ITEMS:
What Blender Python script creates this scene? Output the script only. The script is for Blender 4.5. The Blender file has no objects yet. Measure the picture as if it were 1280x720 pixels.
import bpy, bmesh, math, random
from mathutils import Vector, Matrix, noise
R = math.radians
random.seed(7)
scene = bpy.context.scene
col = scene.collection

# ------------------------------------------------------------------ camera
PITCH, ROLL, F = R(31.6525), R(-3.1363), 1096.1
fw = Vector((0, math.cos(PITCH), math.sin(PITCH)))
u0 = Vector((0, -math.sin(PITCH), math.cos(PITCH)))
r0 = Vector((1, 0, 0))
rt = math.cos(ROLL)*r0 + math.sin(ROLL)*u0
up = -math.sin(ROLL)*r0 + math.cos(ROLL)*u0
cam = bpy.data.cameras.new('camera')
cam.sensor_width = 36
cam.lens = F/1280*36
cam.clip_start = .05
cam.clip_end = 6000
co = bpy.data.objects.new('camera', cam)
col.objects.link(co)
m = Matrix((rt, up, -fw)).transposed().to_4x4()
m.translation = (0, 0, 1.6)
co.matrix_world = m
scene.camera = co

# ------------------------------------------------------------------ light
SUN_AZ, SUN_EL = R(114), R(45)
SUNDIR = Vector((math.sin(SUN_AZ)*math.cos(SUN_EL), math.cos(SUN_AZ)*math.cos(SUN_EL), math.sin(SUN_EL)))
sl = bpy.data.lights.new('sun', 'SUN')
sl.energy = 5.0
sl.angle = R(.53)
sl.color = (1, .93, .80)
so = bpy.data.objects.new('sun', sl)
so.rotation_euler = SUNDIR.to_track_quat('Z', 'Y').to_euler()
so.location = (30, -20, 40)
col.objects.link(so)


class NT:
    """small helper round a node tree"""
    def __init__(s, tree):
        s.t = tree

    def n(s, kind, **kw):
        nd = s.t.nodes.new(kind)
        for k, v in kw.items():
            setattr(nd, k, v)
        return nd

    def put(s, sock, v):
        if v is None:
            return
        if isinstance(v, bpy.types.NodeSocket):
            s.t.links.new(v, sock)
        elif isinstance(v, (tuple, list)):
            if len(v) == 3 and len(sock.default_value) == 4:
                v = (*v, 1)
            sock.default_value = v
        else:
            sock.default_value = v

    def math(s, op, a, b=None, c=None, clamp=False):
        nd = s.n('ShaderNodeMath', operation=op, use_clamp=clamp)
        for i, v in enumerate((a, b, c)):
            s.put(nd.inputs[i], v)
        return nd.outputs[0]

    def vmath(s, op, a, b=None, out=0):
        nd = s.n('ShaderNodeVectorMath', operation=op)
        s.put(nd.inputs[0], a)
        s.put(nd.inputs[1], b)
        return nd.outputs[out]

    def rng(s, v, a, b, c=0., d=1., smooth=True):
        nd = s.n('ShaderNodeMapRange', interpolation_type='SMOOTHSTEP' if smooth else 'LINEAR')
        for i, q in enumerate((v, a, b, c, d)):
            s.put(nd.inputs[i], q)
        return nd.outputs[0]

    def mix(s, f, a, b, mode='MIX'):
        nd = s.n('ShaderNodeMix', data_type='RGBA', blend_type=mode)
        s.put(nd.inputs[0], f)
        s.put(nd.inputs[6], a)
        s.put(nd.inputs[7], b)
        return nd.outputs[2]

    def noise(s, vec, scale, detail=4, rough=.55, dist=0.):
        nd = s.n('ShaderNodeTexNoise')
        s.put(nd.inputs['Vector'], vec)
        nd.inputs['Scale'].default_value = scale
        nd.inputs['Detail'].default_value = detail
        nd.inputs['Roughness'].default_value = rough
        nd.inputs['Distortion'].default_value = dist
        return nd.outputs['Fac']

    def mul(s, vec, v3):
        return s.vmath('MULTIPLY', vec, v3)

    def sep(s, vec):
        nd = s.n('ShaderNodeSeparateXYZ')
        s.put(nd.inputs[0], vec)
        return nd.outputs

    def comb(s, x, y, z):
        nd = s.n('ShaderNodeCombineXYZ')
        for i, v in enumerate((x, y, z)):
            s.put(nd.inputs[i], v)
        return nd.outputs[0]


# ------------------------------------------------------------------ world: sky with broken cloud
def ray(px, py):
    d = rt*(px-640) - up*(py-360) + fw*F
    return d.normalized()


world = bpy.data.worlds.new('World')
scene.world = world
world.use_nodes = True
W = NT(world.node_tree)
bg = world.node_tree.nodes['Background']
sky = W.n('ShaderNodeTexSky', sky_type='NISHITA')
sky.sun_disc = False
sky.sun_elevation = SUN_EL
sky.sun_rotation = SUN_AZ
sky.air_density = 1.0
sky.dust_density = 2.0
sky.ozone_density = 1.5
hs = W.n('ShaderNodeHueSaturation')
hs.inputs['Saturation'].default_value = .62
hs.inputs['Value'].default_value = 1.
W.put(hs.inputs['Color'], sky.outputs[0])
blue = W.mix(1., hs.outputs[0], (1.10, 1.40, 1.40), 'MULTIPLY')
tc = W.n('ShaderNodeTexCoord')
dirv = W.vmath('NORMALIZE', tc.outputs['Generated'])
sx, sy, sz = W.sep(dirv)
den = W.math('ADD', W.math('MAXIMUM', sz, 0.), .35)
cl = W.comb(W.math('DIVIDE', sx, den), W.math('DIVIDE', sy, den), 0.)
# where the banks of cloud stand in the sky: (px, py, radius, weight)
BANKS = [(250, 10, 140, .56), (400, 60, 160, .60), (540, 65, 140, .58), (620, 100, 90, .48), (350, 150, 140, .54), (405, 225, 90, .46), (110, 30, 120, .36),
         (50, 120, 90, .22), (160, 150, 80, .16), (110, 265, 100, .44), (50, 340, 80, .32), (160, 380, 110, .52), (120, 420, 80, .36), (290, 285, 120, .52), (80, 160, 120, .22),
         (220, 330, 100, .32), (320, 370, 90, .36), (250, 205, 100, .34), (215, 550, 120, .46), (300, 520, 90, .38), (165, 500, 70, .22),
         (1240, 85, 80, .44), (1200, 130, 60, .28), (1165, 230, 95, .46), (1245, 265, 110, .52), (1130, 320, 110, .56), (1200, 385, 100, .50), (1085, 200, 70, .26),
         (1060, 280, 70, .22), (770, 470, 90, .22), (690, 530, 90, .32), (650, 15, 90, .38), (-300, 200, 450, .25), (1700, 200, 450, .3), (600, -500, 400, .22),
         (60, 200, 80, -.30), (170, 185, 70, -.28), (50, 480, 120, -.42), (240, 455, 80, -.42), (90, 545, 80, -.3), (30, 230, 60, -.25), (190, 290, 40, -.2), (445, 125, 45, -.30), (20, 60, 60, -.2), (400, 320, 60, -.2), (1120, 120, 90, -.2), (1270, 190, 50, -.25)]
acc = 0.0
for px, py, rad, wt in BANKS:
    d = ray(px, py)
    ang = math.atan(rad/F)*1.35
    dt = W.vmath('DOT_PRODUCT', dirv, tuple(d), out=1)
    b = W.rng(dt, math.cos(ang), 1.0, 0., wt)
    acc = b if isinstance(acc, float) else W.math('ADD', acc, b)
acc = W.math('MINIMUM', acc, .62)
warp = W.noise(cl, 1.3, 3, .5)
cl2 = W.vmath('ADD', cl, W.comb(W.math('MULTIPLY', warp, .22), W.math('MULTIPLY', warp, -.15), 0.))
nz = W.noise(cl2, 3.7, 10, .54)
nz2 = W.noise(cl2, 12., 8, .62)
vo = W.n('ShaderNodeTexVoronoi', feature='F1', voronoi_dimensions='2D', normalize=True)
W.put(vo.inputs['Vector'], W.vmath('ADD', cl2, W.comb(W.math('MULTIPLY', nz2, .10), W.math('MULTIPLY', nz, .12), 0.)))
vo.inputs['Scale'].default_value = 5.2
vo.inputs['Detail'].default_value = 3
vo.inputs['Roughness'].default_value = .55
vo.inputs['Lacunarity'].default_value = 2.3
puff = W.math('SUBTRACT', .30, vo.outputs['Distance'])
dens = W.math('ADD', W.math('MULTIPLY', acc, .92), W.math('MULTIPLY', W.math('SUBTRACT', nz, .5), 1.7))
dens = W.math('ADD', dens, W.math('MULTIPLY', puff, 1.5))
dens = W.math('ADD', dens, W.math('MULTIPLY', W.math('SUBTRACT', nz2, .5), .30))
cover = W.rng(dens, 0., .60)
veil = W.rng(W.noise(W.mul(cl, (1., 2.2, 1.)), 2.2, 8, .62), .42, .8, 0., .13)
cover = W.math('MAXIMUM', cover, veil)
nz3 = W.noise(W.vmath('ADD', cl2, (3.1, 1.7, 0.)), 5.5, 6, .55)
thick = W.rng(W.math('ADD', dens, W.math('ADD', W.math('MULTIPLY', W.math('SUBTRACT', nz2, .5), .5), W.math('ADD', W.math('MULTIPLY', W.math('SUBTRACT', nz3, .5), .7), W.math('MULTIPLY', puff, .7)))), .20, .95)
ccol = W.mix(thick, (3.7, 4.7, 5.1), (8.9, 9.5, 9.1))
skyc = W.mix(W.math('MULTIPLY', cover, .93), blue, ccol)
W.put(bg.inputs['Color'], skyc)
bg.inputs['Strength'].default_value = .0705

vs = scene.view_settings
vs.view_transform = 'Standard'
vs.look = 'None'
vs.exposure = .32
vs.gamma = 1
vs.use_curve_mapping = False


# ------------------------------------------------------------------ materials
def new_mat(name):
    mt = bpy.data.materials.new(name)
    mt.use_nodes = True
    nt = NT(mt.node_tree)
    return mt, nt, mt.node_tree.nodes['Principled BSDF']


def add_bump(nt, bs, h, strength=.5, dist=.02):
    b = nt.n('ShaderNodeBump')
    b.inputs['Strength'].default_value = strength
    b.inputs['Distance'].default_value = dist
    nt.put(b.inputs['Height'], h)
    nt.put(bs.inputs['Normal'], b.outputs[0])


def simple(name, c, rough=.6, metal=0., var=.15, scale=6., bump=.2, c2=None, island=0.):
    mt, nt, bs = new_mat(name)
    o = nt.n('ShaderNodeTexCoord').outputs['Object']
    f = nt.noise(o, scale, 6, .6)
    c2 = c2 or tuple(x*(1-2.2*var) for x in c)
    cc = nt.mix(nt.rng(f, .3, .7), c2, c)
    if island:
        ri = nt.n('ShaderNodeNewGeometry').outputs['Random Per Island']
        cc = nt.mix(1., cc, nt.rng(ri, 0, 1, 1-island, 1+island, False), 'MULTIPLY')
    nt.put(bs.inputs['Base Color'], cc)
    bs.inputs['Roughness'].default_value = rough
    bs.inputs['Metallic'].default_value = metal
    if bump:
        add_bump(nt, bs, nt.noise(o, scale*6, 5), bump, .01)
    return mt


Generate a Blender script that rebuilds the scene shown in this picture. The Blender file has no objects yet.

EXERCISE BRIEF:
Quote the records above exactly, from the first line through the line containing "col = scene.collection", and nothing more.

TASK ANSWER:
What Blender Python script creates this scene? Output the script only. The script is for Blender 4.5. The Blender file has no objects yet. Measure the picture as if it were 1280x720 pixels.
import bpy, bmesh, math, random
from mathutils import Vector, Matrix, noise
R = math.radians
random.seed(7)
scene = bpy.context.scene
col = scene.collection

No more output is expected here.